Monday dawned warm and sunny, with a new moon rising ahead of the sun; ordinarily I would have been itching to get out on my bike to enjoy the early morning quiet, but I had ridden the previous three mornings, and had decided to give myself a rest. Those had varied between sunny, and grey and damp; I hadn’t ridden that far, mostly being in maintenance mode, but those hours, together with a sunny roam on Sunday afternoon (which also involved riding across the city to get there and back) had left me tired enough.
Without the midday sitting anchoring the day, it felt spacious enough to do some studying, which I always enjoy when I give myself the time and space to do it.
Two quotes jumped out at me from my reading: the first, from a New Yorker article about Liszt, proclaimed:
‘The Lisztian virtuoso “stood for freedom, for Faustian man, for the individual in search of self-realization – free, isolated, striving, desiring.”‘
I was immediately struck by the difference between this Western avatar and that proposed by Buddhism, which was neatly encapsulated in a piece on monasticism by John Daido Loori that I read a little later:
‘The vow of selflessness is the practice of forgetting the self and realizing the ten thousand things. It is a vow of intimacy, a whole body and mind combustion of this life, a vow of realization and actualization of the Buddha way’
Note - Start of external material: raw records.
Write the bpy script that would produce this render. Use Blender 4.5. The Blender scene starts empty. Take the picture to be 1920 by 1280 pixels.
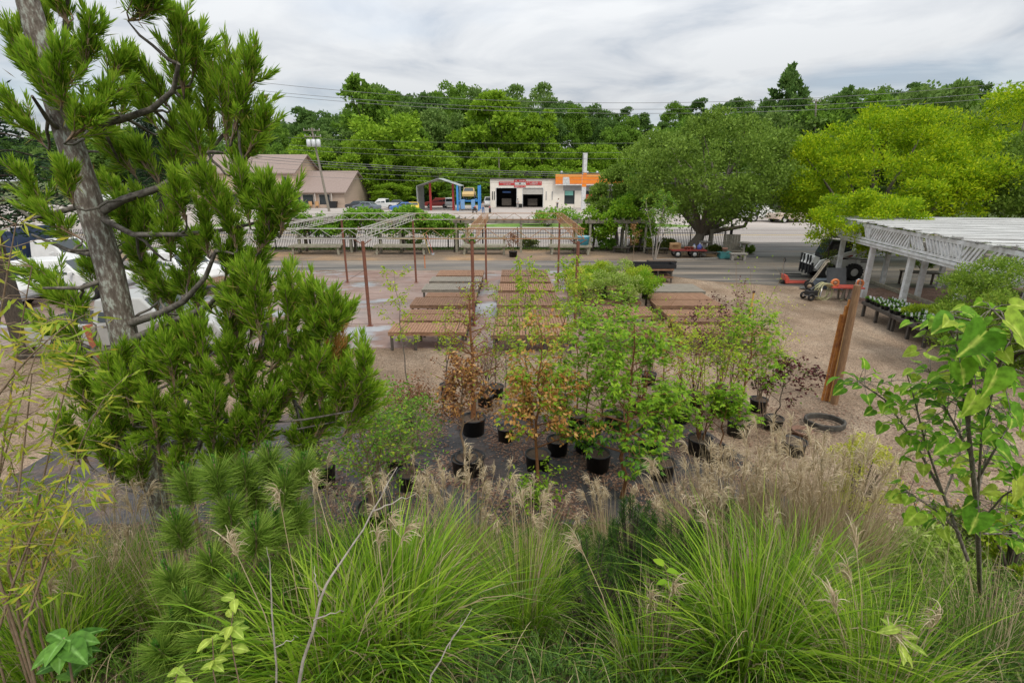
import bpy, math, random
import numpy as np
from mathutils import Vector, Matrix
R = math.radians
rnd = random.Random(7)
rs = np.random.RandomState(11)
S = bpy.context.scene
COL = S.collection

# ------------------------------------------------------------------ camera, sky, sun, exposure
EYE = 5.1
FOC = 960.0
PITCH = math.atan(305 / 960)
cam_d = bpy.data.cameras.new("camera"); cam = bpy.data.objects.new("camera", cam_d); COL.objects.link(cam)
cam_d.sensor_width = 36; cam_d.lens = 18.0; cam_d.clip_start = 0.05; cam_d.clip_end = 3000
cam.location = (0, 0, EYE); cam.rotation_euler = (R(90) - PITCH, 0, 0)
S.camera = cam

SUN_EL, SUN_AZ = R(56), R(150)          # azimuth clockwise from +Y (north): behind the camera, to the right
w = bpy.data.worlds.new("World"); S.world = w; w.use_nodes = True
nt = w.node_tree; nt.nodes.clear(); N = nt.nodes.new; LK = nt.links.new
wo = N('ShaderNodeOutputWorld'); sky = N('ShaderNodeTexSky'); sky.sky_type = 'NISHITA'; sky.sun_disc = False
sky.sun_elevation = SUN_EL; sky.sun_rotation = SUN_AZ; sky.altitude = 600; sky.dust_density = 2.0; sky.air_density = 1.2
bg1 = N('ShaderNodeBackground'); bg1.inputs[1].default_value = 0.13; LK(sky.outputs[0], bg1.inputs[0])
tc = N('ShaderNodeTexCoord'); sep = N('ShaderNodeSeparateXYZ'); LK(tc.outputs['Generated'], sep.inputs[0])
# cloud deck: direction projected on a flat layer overhead
zc = N('ShaderNodeMath'); zc.operation = 'MAXIMUM'; LK(sep.outputs['Z'], zc.inputs[0]); zc.inputs[1].default_value = 0.0
za = N('ShaderNodeMath'); za.operation = 'ADD'; LK(zc.outputs[0], za.inputs[0]); za.inputs[1].default_value = 0.12
dx = N('ShaderNodeMath'); dx.operation = 'DIVIDE'; LK(sep.outputs['X'], dx.inputs[0]); LK(za.outputs[0], dx.inputs[1])
dy = N('ShaderNodeMath'); dy.operation = 'DIVIDE'; LK(sep.outputs['Y'], dy.inputs[0]); LK(za.outputs[0], dy.inputs[1])
cmb = N('ShaderNodeCombineXYZ'); LK(dx.outputs[0], cmb.inputs[0]); LK(dy.outputs[0], cmb.inputs[1])
n1 = N('ShaderNodeTexNoise'); n1.inputs['Scale'].default_value = 1.1; n1.inputs['Detail'].default_value = 8; n1.inputs['Roughness'].default_value = 0.55
n1.inputs['Distortion'].default_value = 0.5
LK(cmb.outputs[0], n1.inputs['Vector'])
cr = N('ShaderNodeValToRGB'); cr.color_ramp.elements[0].position = 0.33; cr.color_ramp.elements[0].color = (0.50, 0.56, 0.64, 1)
cr.color_ramp.elements[1].position = 0.58; cr.color_ramp.elements[1].color = (0.86, 0.88, 0.90, 1)
e = cr.color_ramp.elements.new(0.45); e.color = (0.72, 0.75, 0.79, 1)
LK(n1.outputs['Fac'], cr.inputs[0])
bg2 = N('ShaderNodeBackground'); LK(cr.outputs[0], bg2.inputs[0])
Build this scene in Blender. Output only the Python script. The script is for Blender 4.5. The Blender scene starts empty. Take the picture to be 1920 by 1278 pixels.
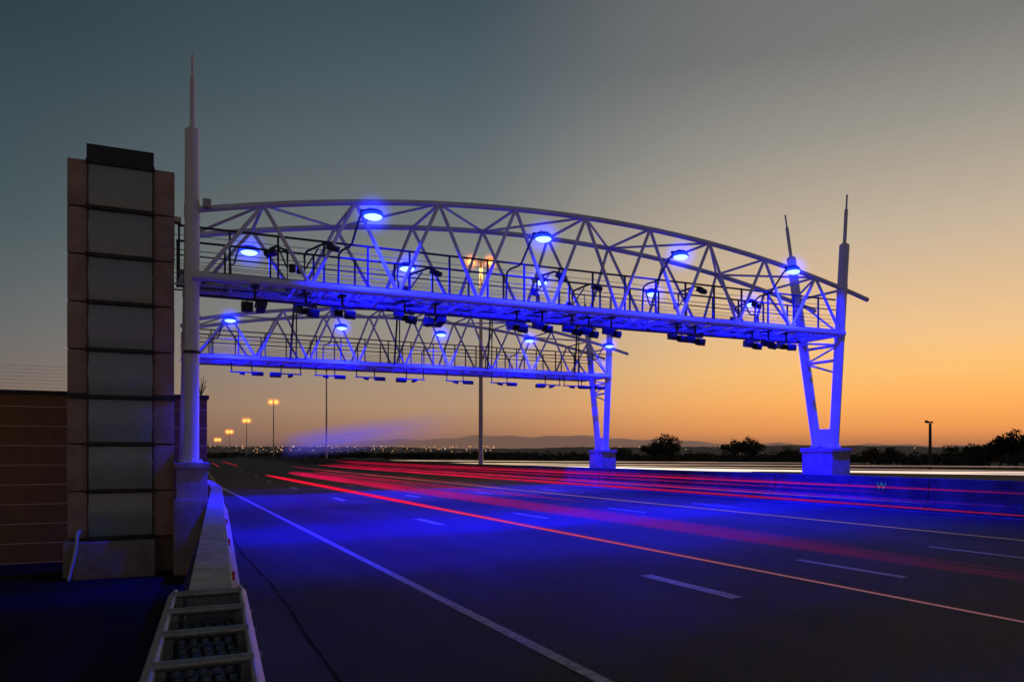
import bpy, bmesh, math, random
from mathutils import Vector, Matrix, Euler
random.seed(7)
R=math.radians
scene=bpy.context.scene
col=scene.collection

# ------------------------------------------------------------------ helpers
def lin(c):
    return tuple(((v/255)/12.92 if v/255<=0.04045 else ((v/255+0.055)/1.055)**2.4) for v in c)+(1.0,)

def tube(bm,p0,p1,r,seg=10,r2=None):
    p0=Vector(p0);p1=Vector(p1);v=p1-p0
    if v.length<1e-5: return
    m=Matrix.Translation((p0+p1)/2)@v.to_track_quat('Z','Y').to_matrix().to_4x4()
    bmesh.ops.create_cone(bm,cap_ends=True,cap_tris=False,segments=seg,radius1=r,radius2=r if r2 is None else r2,depth=v.length,matrix=m)

def box(bm,c,s,rot=None):
    m=Matrix.Translation(Vector(c))
    if rot is not None: m=m@Euler(rot).to_matrix().to_4x4()
    m=m@Matrix.Diagonal((s[0],s[1],s[2],1))
    bmesh.ops.create_cube(bm,size=1,matrix=m)

def sweep(bm,pts,r,seg=10):
    pts=[Vector(p) for p in pts];rings=[]
    for i,p in enumerate(pts):
        a=pts[max(0,i-1)];b=pts[min(len(pts)-1,i+1)]
        q=(b-a).normalized().to_track_quat('Z','Y')
        rr=r[i] if isinstance(r,(list,tuple)) else r
        rings.append([bm.verts.new(p+q@Vector((math.cos(2*math.pi*k/seg)*rr,math.sin(2*math.pi*k/seg)*rr,0))) for k in range(seg)])
    for i in range(len(rings)-1):
        for k in range(seg):
            bm.faces.new((rings[i][k],rings[i][(k+1)%seg],rings[i+1][(k+1)%seg],rings[i+1][k]))
    bm.faces.new(rings[0][::-1]);bm.faces.new(rings[-1])

def ellipsoid(bm,c,s,u=16,v=10):
    m=Matrix.Translation(Vector(c))@Matrix.Diagonal((s[0],s[1],s[2],1))
    bmesh.ops.create_uvsphere(bm,u_segments=u,v_segments=v,radius=1,matrix=m)

def finish(bm,name,mat,parent=None,origin=(0,0,0),smooth=True,bevel=0):
    o=Vector(origin)
    if bevel>0:
        bmesh.ops.bevel(bm,geom=[e for e in bm.edges if e.is_manifold and e.calc_face_angle(0)>1.0],offset=bevel,segments=2,affect='EDGES',profile=0.6)
    for vv in bm.verts: vv.co-=o
    bmesh.ops.recalc_face_normals(bm,faces=bm.faces)
    me=bpy.data.meshes.new(name);bm.to_mesh(me);bm.free()
    ob=bpy.data.objects.new(name,me);col.objects.link(ob)
    if mat: me.materials.append(mat)
    if smooth:
        for p in me.polygons:p.use_smooth=True
        me.set_sharp_from_angle(angle=R(38))
    if parent is not None: ob.parent=parent
    else: ob.location=o
    return ob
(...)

What is this life for? Since I also read some reviews of the new biography of Elon Musk, I feel that the Western urge for accumulation and “freedom” (for the individual) is a less mature answer than the way of the Bodhisattva. I would not claim to have forgotten the self, but I was a monastic long enough to understand the deeper virtues of compassion and interconnection. I hope that the quotes I share here (not just today’s) point to the value of that way of being.